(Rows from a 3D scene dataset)
= = = = =
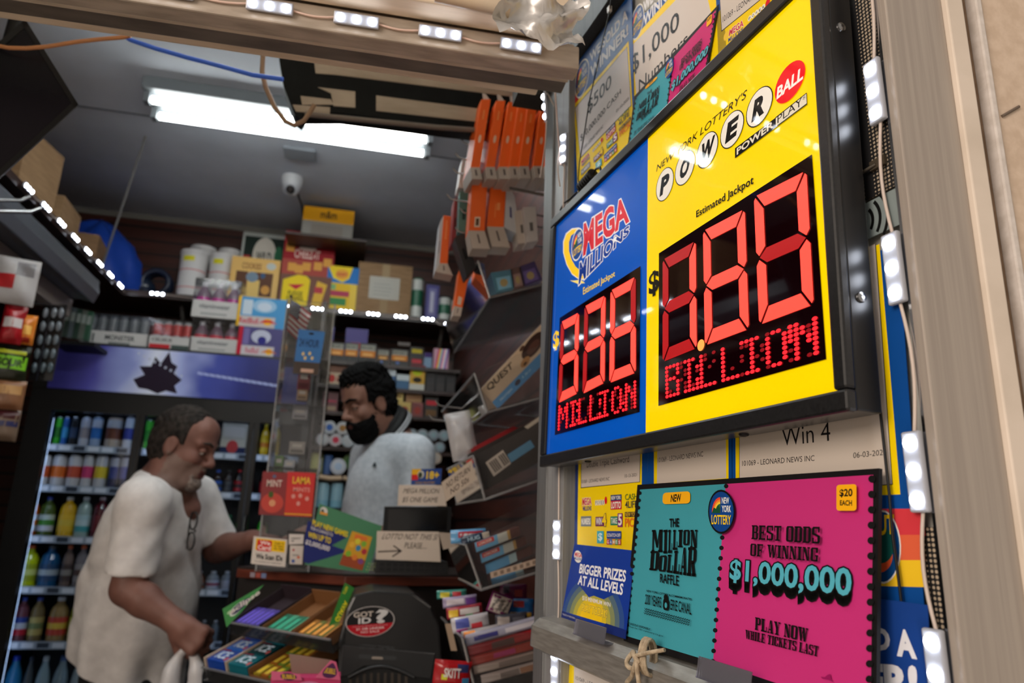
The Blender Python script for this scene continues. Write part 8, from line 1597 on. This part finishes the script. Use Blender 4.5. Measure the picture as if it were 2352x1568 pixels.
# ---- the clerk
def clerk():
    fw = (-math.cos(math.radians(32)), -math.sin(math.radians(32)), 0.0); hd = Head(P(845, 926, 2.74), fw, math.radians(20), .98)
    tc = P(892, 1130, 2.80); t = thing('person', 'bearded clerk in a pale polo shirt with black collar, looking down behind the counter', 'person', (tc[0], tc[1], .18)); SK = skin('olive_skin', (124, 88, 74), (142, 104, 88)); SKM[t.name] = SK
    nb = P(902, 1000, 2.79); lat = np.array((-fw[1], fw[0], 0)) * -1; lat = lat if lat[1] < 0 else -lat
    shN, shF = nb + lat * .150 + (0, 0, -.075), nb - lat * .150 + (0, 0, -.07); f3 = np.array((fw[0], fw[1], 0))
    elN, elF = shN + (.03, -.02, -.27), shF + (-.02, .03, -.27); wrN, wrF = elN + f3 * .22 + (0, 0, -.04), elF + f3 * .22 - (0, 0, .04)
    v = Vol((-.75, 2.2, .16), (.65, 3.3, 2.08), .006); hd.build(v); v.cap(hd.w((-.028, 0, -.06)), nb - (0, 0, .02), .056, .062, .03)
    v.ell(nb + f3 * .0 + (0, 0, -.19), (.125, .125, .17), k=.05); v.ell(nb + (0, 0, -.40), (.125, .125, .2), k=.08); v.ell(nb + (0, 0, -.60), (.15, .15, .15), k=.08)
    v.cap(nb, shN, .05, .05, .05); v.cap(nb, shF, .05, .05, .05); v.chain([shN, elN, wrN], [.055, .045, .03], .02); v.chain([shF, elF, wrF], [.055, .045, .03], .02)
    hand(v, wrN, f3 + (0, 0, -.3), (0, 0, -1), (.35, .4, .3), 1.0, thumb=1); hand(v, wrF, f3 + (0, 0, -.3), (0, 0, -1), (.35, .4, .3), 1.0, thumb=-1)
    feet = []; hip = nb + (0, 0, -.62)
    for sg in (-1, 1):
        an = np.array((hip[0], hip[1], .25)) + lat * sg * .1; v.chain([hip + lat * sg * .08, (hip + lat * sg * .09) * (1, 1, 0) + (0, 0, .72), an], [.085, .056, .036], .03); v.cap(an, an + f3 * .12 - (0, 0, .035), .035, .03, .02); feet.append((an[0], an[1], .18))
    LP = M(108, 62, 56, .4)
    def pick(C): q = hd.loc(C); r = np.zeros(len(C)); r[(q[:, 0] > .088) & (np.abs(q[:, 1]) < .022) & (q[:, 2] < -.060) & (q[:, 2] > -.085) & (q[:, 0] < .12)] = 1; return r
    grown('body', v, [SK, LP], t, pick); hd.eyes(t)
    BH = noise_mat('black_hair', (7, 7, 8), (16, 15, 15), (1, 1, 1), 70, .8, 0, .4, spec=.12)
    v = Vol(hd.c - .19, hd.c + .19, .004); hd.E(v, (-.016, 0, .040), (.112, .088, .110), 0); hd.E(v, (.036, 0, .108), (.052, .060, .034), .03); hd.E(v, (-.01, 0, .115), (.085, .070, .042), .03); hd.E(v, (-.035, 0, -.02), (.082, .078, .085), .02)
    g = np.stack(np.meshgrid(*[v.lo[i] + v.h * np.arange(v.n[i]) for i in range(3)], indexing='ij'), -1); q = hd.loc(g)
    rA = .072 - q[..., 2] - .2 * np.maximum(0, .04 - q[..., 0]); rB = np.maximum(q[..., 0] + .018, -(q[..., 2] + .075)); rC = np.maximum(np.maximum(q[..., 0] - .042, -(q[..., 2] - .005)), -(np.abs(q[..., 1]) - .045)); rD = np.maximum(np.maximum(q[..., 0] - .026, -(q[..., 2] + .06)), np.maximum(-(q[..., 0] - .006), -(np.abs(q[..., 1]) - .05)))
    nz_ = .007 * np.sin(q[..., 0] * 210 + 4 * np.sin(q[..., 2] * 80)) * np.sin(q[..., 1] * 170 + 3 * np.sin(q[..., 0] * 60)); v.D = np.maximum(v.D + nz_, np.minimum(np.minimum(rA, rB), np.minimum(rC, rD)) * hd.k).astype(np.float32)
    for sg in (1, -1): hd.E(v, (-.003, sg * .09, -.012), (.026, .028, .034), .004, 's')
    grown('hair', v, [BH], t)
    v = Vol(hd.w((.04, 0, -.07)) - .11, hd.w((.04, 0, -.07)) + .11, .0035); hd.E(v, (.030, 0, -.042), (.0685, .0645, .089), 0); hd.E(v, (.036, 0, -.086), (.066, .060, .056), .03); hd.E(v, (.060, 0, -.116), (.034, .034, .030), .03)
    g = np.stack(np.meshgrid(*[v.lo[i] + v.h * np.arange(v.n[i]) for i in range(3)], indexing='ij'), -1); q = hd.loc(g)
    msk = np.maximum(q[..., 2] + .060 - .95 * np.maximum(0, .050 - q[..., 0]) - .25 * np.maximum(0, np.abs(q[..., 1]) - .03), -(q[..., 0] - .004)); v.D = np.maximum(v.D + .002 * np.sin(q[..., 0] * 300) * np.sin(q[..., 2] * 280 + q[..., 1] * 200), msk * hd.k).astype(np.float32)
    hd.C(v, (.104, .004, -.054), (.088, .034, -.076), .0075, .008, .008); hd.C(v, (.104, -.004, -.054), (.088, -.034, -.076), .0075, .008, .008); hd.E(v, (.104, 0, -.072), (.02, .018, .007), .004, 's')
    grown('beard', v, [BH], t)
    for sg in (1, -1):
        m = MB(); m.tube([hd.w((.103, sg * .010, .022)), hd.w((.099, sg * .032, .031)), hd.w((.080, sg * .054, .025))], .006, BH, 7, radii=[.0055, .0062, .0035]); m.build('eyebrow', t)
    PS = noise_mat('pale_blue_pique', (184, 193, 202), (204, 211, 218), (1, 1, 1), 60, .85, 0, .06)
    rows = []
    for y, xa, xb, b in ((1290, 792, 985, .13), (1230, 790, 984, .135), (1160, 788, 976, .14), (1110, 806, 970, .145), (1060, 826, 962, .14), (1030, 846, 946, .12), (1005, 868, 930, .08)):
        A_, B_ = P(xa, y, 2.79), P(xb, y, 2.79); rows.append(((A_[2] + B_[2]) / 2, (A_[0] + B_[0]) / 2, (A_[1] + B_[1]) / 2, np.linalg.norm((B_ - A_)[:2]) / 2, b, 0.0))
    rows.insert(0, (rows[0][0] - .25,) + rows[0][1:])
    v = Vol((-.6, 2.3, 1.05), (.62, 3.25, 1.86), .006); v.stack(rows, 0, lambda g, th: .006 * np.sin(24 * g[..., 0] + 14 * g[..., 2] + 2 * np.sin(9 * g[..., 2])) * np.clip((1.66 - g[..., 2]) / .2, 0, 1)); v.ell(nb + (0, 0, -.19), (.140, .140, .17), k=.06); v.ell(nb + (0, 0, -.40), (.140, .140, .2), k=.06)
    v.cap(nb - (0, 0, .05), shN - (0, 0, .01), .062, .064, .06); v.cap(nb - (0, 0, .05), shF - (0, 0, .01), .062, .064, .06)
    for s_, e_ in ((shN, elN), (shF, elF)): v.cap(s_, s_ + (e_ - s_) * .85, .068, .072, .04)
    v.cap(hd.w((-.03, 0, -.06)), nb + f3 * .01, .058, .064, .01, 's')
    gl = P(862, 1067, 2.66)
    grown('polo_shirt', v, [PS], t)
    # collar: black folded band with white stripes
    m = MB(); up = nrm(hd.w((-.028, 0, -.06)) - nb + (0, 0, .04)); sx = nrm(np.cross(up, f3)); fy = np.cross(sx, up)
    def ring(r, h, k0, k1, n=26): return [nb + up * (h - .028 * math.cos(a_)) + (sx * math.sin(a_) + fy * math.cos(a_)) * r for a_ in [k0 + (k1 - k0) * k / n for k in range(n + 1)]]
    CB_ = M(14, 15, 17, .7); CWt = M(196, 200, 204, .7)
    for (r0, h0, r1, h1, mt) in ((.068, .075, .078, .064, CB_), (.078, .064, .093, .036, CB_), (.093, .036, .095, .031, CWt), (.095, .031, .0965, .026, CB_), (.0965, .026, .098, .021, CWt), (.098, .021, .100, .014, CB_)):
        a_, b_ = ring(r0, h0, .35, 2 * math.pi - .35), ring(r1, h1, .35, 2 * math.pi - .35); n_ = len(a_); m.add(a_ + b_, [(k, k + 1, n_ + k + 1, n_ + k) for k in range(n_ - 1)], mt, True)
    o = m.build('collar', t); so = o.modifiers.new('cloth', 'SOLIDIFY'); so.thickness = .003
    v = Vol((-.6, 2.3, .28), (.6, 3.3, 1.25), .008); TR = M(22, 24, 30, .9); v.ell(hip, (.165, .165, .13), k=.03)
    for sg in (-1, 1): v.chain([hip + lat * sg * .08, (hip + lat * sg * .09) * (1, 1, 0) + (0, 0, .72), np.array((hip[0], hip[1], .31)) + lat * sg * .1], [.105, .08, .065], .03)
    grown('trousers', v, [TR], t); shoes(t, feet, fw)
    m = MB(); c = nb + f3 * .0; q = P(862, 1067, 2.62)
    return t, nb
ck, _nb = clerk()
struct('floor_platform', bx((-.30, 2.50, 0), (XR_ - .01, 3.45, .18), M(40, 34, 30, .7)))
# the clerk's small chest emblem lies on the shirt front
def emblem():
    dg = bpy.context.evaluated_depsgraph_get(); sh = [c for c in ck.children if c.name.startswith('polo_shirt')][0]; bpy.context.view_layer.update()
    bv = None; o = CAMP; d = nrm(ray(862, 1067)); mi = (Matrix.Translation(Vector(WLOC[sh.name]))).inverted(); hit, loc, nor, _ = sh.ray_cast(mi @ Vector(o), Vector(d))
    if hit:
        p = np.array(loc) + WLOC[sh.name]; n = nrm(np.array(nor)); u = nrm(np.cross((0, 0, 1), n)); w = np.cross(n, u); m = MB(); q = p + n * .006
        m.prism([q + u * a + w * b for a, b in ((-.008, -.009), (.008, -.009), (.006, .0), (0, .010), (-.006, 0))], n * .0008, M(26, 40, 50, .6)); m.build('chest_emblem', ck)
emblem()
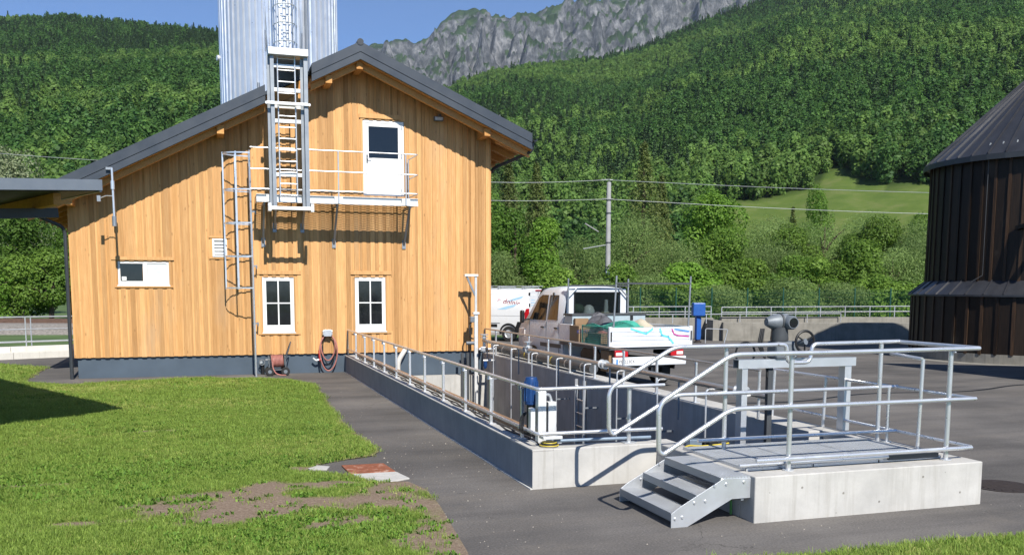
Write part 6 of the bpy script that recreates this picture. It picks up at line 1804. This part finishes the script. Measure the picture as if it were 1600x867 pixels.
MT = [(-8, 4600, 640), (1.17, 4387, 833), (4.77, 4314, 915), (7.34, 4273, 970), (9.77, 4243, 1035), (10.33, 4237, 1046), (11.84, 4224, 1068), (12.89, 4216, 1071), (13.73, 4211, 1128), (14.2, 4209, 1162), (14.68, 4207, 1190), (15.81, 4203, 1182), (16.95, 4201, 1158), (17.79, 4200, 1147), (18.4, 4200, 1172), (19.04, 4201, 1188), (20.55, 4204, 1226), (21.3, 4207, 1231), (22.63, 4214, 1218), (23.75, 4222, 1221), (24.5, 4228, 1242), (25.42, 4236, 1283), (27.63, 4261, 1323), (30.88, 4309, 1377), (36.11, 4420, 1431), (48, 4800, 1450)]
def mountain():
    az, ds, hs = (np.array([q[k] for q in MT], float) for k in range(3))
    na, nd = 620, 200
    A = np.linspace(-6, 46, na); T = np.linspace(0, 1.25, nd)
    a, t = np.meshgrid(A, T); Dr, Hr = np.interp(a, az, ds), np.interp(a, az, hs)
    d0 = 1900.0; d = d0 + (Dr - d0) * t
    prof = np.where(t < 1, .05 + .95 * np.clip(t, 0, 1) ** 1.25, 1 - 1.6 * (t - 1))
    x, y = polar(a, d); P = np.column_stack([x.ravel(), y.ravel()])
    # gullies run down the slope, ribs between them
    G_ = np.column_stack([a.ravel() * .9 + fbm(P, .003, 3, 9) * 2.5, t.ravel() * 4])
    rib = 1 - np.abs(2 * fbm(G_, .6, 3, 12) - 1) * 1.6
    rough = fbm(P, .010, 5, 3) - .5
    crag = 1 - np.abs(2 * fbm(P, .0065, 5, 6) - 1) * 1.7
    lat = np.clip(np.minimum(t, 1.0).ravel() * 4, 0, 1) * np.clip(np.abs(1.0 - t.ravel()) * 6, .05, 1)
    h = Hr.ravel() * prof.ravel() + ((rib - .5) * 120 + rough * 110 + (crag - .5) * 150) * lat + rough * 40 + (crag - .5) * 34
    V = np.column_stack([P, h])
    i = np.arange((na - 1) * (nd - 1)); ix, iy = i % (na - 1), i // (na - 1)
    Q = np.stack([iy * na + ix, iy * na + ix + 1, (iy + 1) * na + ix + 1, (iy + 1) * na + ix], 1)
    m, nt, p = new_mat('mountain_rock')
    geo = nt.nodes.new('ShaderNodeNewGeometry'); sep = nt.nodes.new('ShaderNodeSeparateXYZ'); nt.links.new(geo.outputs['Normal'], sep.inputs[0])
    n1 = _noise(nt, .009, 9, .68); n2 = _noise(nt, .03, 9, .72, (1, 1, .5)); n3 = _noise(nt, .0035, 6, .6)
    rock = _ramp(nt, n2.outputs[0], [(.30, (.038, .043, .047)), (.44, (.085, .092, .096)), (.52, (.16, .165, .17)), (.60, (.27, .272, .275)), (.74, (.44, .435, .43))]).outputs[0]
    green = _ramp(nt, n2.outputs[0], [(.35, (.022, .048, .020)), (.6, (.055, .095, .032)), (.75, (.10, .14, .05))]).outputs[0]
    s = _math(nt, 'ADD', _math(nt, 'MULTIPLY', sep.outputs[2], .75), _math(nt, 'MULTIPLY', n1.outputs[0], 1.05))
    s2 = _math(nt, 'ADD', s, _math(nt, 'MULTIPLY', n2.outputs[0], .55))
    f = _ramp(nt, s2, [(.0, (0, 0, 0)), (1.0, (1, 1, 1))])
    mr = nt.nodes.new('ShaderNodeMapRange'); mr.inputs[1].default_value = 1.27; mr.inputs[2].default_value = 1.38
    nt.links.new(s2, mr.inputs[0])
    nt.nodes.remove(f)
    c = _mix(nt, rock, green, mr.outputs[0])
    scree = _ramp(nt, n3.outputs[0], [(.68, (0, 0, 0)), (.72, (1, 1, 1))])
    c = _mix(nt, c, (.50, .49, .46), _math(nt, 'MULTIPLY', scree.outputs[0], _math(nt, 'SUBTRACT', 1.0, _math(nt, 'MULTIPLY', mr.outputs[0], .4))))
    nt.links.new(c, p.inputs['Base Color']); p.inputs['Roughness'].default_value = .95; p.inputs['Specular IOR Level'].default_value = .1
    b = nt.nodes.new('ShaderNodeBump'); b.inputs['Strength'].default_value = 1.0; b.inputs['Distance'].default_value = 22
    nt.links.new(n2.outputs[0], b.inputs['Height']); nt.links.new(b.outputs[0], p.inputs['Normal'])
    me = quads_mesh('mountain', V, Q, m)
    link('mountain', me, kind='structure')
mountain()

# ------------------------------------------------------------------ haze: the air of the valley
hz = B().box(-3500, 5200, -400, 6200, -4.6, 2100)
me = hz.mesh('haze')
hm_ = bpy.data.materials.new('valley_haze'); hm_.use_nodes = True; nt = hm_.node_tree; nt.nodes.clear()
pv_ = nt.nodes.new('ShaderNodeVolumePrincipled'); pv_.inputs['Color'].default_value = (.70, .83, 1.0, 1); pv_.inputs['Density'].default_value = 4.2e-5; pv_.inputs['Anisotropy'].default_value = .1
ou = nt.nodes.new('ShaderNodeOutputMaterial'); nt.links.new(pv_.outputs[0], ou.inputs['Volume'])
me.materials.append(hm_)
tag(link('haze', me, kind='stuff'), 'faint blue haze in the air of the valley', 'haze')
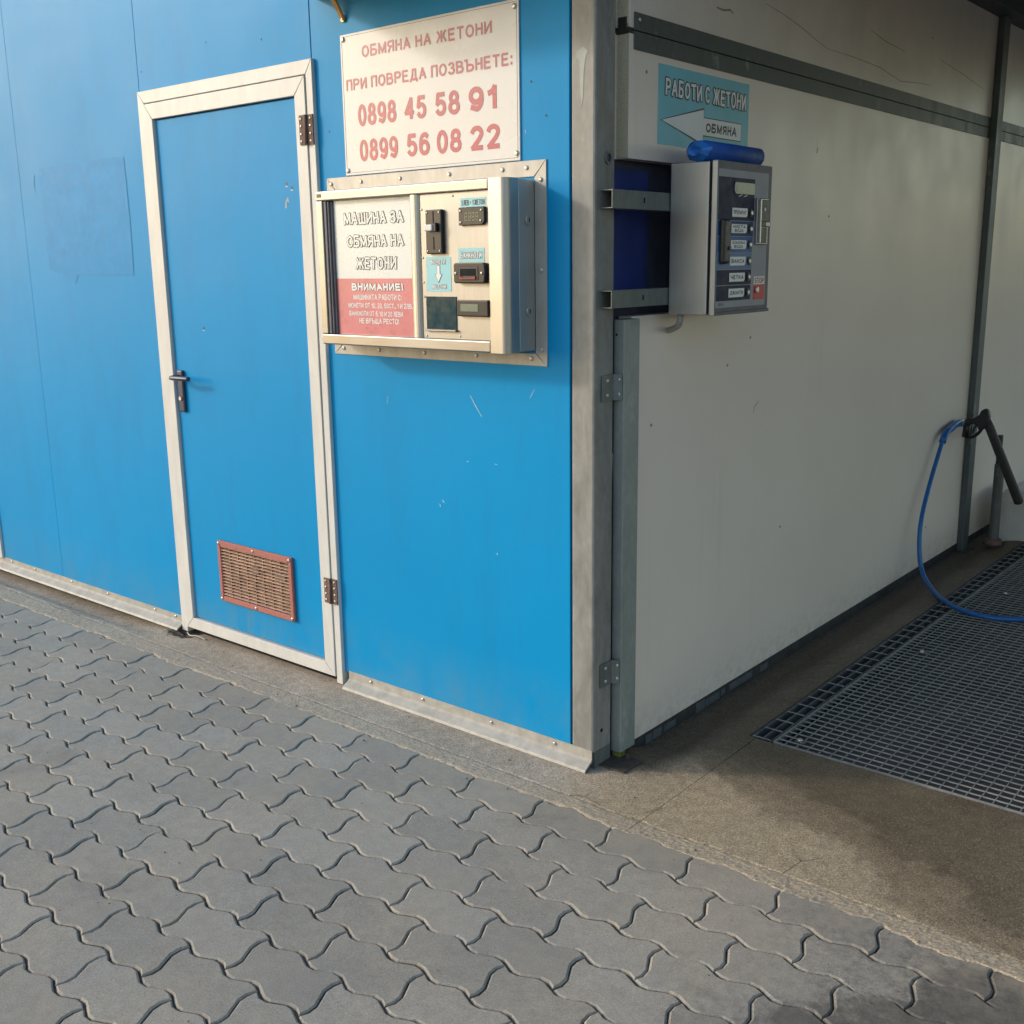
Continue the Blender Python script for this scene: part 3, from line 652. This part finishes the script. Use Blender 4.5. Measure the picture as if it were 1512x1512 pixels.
= = = = =
#### WHAT THE TASK REQUIRES
The answer must consist solely of the number of lines in the entries that contain the word "Write".

#### EXERCISE RESULT
2